A dinâmica da casa muda um pouco quando Osamu e Shota, após um dia de “trabalho” (treinamento e pequenos furtos) se deparam com uma menina (Miyu Sasaki), que parece abandonada, se sacudindo de frio. Eles tentam levá-la para casa, mas ao avistarem cicatrizes e marcas de abuso no pequeno corpo da menininha, decidem que isto seria uma péssima ideia. Osamu, portanto, decide adotá-la. Ela agora se chamará Rin. Apesar de uma hesitação inicial de Nobuyo, a pequena vira uma nova membra da família. Quem tem dúvidas quanto à isso tudo é Shota, que agora divide as atenções com a nova irmã caçula.
Kore-Eda se interessa por um único assunto em seus filmes: família. Não numa exploração do termo tradicional, mas sim em todas os seus desvios, além de seus contrastes entre classes sociais. Em “Ninguém Pode Saber”, uma mãe solteira abandona os filhos em seu apartamento e os pequenos pretendem manterem-se sem avisar ninguém, por medo de que sejam separados em um orfanato. “Pais & Filhos” mostra o rebuliço de duas famílias de classes sociais diferentes quando descobrem que seus filhos foram trocados um pelo outro na maternidade. “Nossa Irmã Mais Nova” envolve três mulheres adultas acolhendo uma irmã desconhecida, que seu pai teve fora do casamento. Deu pra entender…
“Manbiki Kazoku” às vezes parece uma confluência de todos estes trabalhos, como um grande ensopado temático: a família de classe baixa no Japão, cujos membros tem de se virar na pobreza, enquanto transplantam uma criança de uma família que não a amava para outra que, embora não garanta conforto, providencia segurança e amor. A maior parte do filme consiste em ver o dia-a-dia desta família, sentir tensão quando algo os ameaça, divertir-se com seus trambiques e emocionar-se em seus momentos de tranquilidade.
Nada disso deve ser facilmente aceito pelo espectador, pois Osamu Nobuyo estão criando estas crianças por fora da sociedade, sem escola ou interação social. Pois Kore-Eda é humanista demais para deixar que as decisões e as personalidades de seu personagens sejam maniqueístas, com uma linha clara entre o certo e errado.

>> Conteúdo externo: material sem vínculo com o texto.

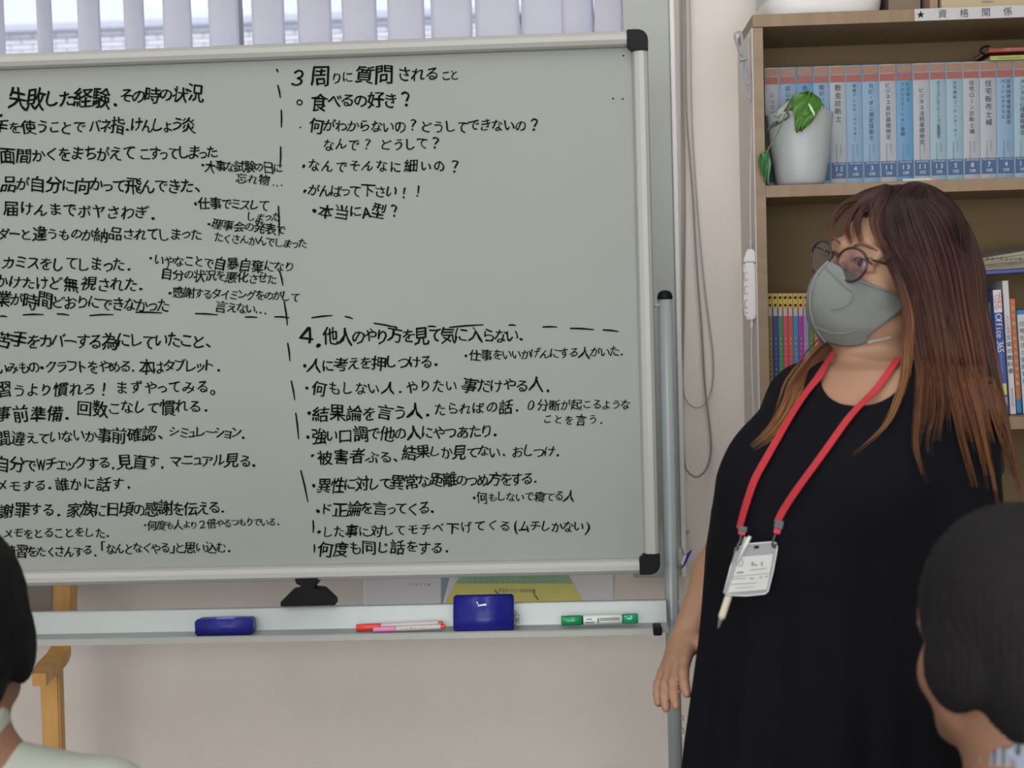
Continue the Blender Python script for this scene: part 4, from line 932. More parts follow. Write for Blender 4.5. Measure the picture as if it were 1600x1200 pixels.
Y0 = 2.05; YAW = math.radians(45)
def zz_(py): return P(1300, py, Y0).z
def ringp(py, px, a, b, dy=0):
    q = P(px, py, Y0 + dy); return (q.z, q.x, q.y, a, b)
rings = [ringp(562, 1376, .06, .10), ringp(575, 1374, .083, .135), ringp(600, 1371, .104, .165), ringp(650, 1360, .128, .178), ringp(700, 1344, .150, .182), ringp(740, 1326, .164, .186), ringp(800, 1310, .174, .188),
         ringp(857, 1301, .176, .188), ringp(900, 1297, .174, .188), ringp(1000, 1292, .178, .192), ringp(1200, 1290, .198, .212)]
zl = 1.43 - (1200 - 487) / 1073
qx, qy = rings[-1][1], rings[-1][2]
rings += [(.32, qx, qy, .235, .25)]
H1 = Frame3(P(1393, 424, 2.08), math.radians(57), math.radians(12), math.radians(-12))
wo = empty('person', (qx, qy, 0), 'woman in black dress, grey mask and glasses with long reddish-brown hair beside whiteboard', 'person')
neckb = Vector(P(1374, 588, 2.075))
shR = P(1268, 618, 2.155); shL = P(1494, 640, 1.945)
elR = P(1172, 800, 2.27); wrR = P(1070, 1000, 2.20)
elL = P(1500, 868, 1.95); wrL = P(1560, 1050, 1.86)
S = SDF((-.18 + .28, 1.70, -.01), (.82, 2.46, 1.66), .0042)
S.lo = np.array((.10, 1.66, -.01)); S = SDF((.10, 1.66, -.01), (.84, 2.46, 1.66), .0042)
head_sdf(S, H1, tuple(neckb))
S.loft([(z, x, y, a - .012, b - .012) for z, x, y, a, b in rings if z > .55], YAW, .03)
for sh, sd in ((shR, 1), (shL, 1)): S.cap(neckb + Vector((0, 0, -.035)), sh + Vector((0, 0, -.012)), .045, .042, .04)
def arm_(S, sh, el, wr, k=.02):
    S.cap(sh, el, .047, .041, k); S.cap(el, (el + wr) / 2, .041, .038, k); S.cap((el + wr) / 2, wr, .038, .0235, k)
arm_(S, shR + Vector((0, 0, -.015)), elR, wrR); arm_(S, shL + Vector((0, 0, -.015)), elL, wrL)
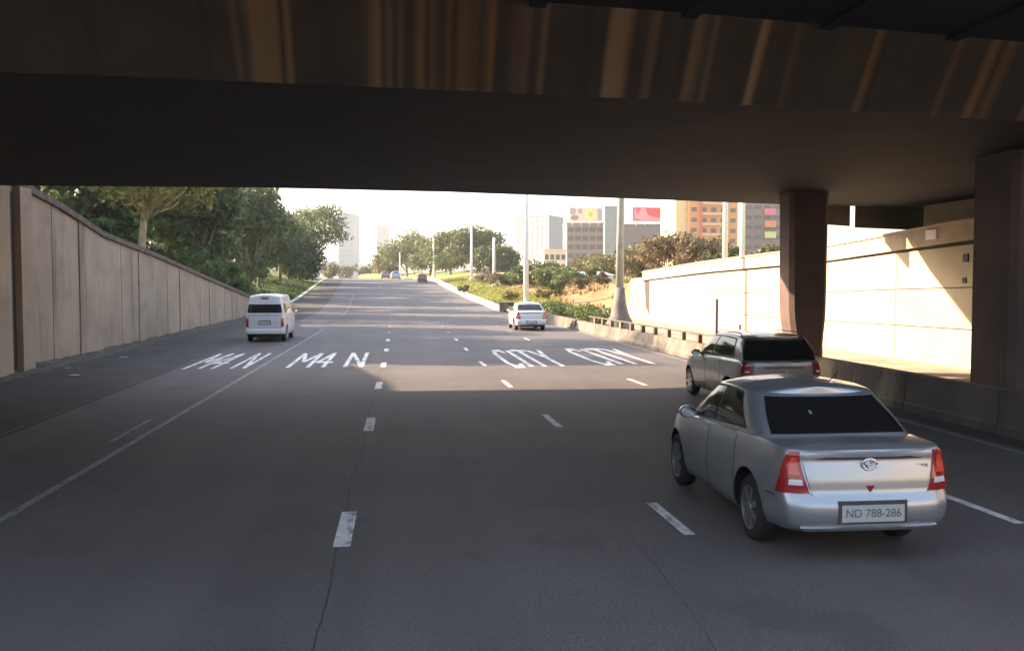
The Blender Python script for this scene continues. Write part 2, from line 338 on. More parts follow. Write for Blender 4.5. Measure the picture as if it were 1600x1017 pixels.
# kerbs: right hand kerb beyond the barrier, left hand kerb along the embankment
def kerb(name, fx, y0, y1, w, h, side):
    m = MB(); n = int((y1-y0)/3); P = []
    for j in range(n+1):
        Y = lerp(y0, y1, j/n); x = fx(Y); z = roadz(Y)
        P.append([(x, Y, z-.1), (x, Y, z+h-.02), (x+side*.02, Y, z+h), (x+side*w, Y, z+h), (x+side*w, Y, z-.1)])
    m.grid(P); o = m.build(name, KERB); fix_normals(o); return tag(o, kind='structure')
kerb('kerb', lambda Y: redge(Y)+.05, 79, 300, 1.3, .15, 1)
kerb('kerb', lambda Y: ledge(Y)+.02, 83, 300, .25, .13, -1)

# ------------------------------------------------------------------ the bridge
FE_X = [-40, -14, -10.8, -3.9, 1.45, 6.7, 12.8, 20, 60]; FE_Y = [27.6, 26.9, 26.7, 26.45, 27.05, 28.4, 30.0, 31.0, 34]
def fe(x): return interp(x, FE_X, FE_Y)
def ne(x): return interp(x, [-40, -5, 3, 10, 60], [12.0, 12.2, 12.85, 13.95, 22])
BX = [-24, -18, -14, -10.8, -7, -3.9, -1, 1.45, 4, 6.7, 10, 12.8, 16, 20, 26, 34]
bridge = empty('overpass_bridge', (0, 20, 0)); tag(bridge, 'dark concrete road overpass spanning the whole road overhead', 'bridge')
bridge_off = Vector((0, 20, 0))
def bbuild(mb, name, mats, parent=bridge, **k):
    mb.v = [(x, y-20, z) for (x, y, z) in mb.v]; o = mb.build(name, mats, parent, **k); fix_normals(o); return o
def ring_sweep(fa, fb, z0, z1):
    m = MB(); P = []
    for x in BX: P.append([(x, fa(x), z0), (x, fa(x), z1), (x, fb(x), z1), (x, fb(x), z0), (x, fa(x), z0)])
    m.grid(P); m.add([P[0][i] for i in range(4)], [(0, 1, 2, 3)]); m.add([P[-1][i] for i in range(4)], [(0, 1, 2, 3)]); return m
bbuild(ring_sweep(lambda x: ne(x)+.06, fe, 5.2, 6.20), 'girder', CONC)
m = MB(); P = []
for x in BX: P.append([(x, ne(x)+.055, 5.188), (x, ne(x), 5.188), (x, ne(x)-.75, 6.20), (x, ne(x)+.055, 6.20), (x, ne(x)+.055, 5.188)])
m.grid(P); m.add(P[0][:4], [(0, 1, 2, 3)]); m.add(P[-1][:4], [(0, 1, 2, 3)])
bbuild(m, 'girder_face', BEAM)['label'] = 'rust and lime streaked front face of the girder'
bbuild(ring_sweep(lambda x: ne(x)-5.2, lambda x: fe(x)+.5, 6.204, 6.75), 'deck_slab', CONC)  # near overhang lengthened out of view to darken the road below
bbuild(ring_sweep(lambda x: fe(x)+.2, lambda x: fe(x)+.5, 6.755, 7.05), 'parapet', CONC)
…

Tudo isto faz parte de um filme bom, e nada monótono. Aonde Kore-Eda vai além de seus trabalhos habituais, é no final da história. Sabemos que em cinema o conflito é necessário, e que a precariedade com a qual a família adota (ou rapta) Rin levará a algum tipo de desfecho desconfortável. O desfecho é menos previsível que se espera, e enquanto um tanto de tensão emocional é prevista, os solavancos são mais fortes do que o esperado. Enquanto vários filmes parecem se enrolar em seus epílogos, aonde a ação principal já terminou e o que acontece parece supérfluo, “Manbiki Kazoku” parece recomeçar.